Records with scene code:
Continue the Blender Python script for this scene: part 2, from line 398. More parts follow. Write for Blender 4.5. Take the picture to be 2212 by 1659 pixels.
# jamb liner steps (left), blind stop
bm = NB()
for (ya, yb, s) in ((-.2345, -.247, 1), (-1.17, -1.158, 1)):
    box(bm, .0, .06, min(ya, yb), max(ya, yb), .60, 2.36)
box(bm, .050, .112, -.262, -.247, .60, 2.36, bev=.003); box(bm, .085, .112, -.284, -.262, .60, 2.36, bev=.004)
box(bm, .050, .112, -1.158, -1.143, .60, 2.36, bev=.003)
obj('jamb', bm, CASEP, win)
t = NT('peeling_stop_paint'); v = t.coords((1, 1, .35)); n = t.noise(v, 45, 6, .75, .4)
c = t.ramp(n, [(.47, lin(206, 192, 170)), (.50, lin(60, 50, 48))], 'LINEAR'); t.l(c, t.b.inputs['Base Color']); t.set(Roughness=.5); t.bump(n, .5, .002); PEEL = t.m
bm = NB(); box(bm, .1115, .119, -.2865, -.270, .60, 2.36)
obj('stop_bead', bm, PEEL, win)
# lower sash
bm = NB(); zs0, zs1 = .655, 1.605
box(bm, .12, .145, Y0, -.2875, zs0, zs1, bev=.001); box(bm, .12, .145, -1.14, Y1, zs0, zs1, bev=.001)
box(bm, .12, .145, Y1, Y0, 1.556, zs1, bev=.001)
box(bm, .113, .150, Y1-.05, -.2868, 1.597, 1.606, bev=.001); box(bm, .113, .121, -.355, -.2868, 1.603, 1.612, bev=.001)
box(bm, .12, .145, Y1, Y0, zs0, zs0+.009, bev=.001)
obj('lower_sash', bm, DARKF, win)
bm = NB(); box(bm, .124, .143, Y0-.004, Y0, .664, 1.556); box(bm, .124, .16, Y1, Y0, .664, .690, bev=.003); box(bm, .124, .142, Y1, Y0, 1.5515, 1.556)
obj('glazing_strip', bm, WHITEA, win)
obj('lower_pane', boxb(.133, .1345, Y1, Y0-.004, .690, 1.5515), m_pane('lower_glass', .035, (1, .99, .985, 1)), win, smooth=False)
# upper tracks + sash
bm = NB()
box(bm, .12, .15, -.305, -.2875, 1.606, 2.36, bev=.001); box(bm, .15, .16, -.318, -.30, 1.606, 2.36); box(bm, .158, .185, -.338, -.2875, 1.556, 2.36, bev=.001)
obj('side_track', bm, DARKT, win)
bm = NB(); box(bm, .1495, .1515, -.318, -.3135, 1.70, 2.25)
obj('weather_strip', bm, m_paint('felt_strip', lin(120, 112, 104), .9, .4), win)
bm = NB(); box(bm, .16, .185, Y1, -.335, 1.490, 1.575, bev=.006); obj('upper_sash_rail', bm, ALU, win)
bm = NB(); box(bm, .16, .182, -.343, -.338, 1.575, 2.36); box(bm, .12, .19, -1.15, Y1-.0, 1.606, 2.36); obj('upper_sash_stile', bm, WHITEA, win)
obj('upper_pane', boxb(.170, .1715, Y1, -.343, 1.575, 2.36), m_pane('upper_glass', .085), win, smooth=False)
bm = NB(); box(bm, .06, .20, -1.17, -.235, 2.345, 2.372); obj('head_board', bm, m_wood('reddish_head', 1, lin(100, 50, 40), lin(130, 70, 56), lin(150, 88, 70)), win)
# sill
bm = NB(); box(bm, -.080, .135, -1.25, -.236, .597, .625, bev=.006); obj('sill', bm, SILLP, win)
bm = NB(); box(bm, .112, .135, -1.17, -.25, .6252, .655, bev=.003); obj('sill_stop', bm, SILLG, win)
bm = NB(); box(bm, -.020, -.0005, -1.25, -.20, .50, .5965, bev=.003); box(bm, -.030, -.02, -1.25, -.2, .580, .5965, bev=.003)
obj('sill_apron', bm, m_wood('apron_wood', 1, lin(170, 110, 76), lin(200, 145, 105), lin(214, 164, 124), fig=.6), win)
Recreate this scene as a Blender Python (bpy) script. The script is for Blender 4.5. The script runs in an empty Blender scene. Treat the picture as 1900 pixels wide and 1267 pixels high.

TASK INSTRUCTIONS:
From the data above, extract every line in its exact form.

RESPONSE TO THE EXERCISE:
Continue the Blender Python script for this scene: part 2, from line 398. More parts follow. Write for Blender 4.5. Take the picture to be 2212 by 1659 pixels.
# jamb liner steps (left), blind stop
bm = NB()
for (ya, yb, s) in ((-.2345, -.247, 1), (-1.17, -1.158, 1)):
    box(bm, .0, .06, min(ya, yb), max(ya, yb), .60, 2.36)
box(bm, .050, .112, -.262, -.247, .60, 2.36, bev=.003); box(bm, .085, .112, -.284, -.262, .60, 2.36, bev=.004)
box(bm, .050, .112, -1.158, -1.143, .60, 2.36, bev=.003)
obj('jamb', bm, CASEP, win)
t = NT('peeling_stop_paint'); v = t.coords((1, 1, .35)); n = t.noise(v, 45, 6, .75, .4)
c = t.ramp(n, [(.47, lin(206, 192, 170)), (.50, lin(60, 50, 48))], 'LINEAR'); t.l(c, t.b.inputs['Base Color']); t.set(Roughness=.5); t.bump(n, .5, .002); PEEL = t.m
bm = NB(); box(bm, .1115, .119, -.2865, -.270, .60, 2.36)
obj('stop_bead', bm, PEEL, win)
# lower sash
bm = NB(); zs0, zs1 = .655, 1.605
box(bm, .12, .145, Y0, -.2875, zs0, zs1, bev=.001); box(bm, .12, .145, -1.14, Y1, zs0, zs1, bev=.001)
box(bm, .12, .145, Y1, Y0, 1.556, zs1, bev=.001)
box(bm, .113, .150, Y1-.05, -.2868, 1.597, 1.606, bev=.001); box(bm, .113, .121, -.355, -.2868, 1.603, 1.612, bev=.001)
box(bm, .12, .145, Y1, Y0, zs0, zs0+.009, bev=.001)
obj('lower_sash', bm, DARKF, win)
bm = NB(); box(bm, .124, .143, Y0-.004, Y0, .664, 1.556); box(bm, .124, .16, Y1, Y0, .664, .690, bev=.003); box(bm, .124, .142, Y1, Y0, 1.5515, 1.556)
obj('glazing_strip', bm, WHITEA, win)
obj('lower_pane', boxb(.133, .1345, Y1, Y0-.004, .690, 1.5515), m_pane('lower_glass', .035, (1, .99, .985, 1)), win, smooth=False)
# upper tracks + sash
bm = NB()
box(bm, .12, .15, -.305, -.2875, 1.606, 2.36, bev=.001); box(bm, .15, .16, -.318, -.30, 1.606, 2.36); box(bm, .158, .185, -.338, -.2875, 1.556, 2.36, bev=.001)
obj('side_track', bm, DARKT, win)
bm = NB(); box(bm, .1495, .1515, -.318, -.3135, 1.70, 2.25)
obj('weather_strip', bm, m_paint('felt_strip', lin(120, 112, 104), .9, .4), win)
bm = NB(); box(bm, .16, .185, Y1, -.335, 1.490, 1.575, bev=.006); obj('upper_sash_rail', bm, ALU, win)
bm = NB(); box(bm, .16, .182, -.343, -.338, 1.575, 2.36); box(bm, .12, .19, -1.15, Y1-.0, 1.606, 2.36); obj('upper_sash_stile', bm, WHITEA, win)
obj('upper_pane', boxb(.170, .1715, Y1, -.343, 1.575, 2.36), m_pane('upper_glass', .085), win, smooth=False)
bm = NB(); box(bm, .06, .20, -1.17, -.235, 2.345, 2.372); obj('head_board', bm, m_wood('reddish_head', 1, lin(100, 50, 40), lin(130, 70, 56), lin(150, 88, 70)), win)
# sill
bm = NB(); box(bm, -.080, .135, -1.25, -.236, .597, .625, bev=.006); obj('sill', bm, SILLP, win)
bm = NB(); box(bm, .112, .135, -1.17, -.25, .6252, .655, bev=.003); obj('sill_stop', bm, SILLG, win)
bm = NB(); box(bm, -.020, -.0005, -1.25, -.20, .50, .5965, bev=.003); box(bm, -.030, -.02, -1.25, -.2, .580, .5965, bev=.003)
obj('sill_apron', bm, m_wood('apron_wood', 1, lin(170, 110, 76), lin(200, 145, 105), lin(214, 164, 124), fig=.6), win)
Recreate this scene as a Blender Python (bpy) script. The script is for Blender 4.5. The script runs in an empty Blender scene. Treat the picture as 1900 pixels wide and 1267 pixels high.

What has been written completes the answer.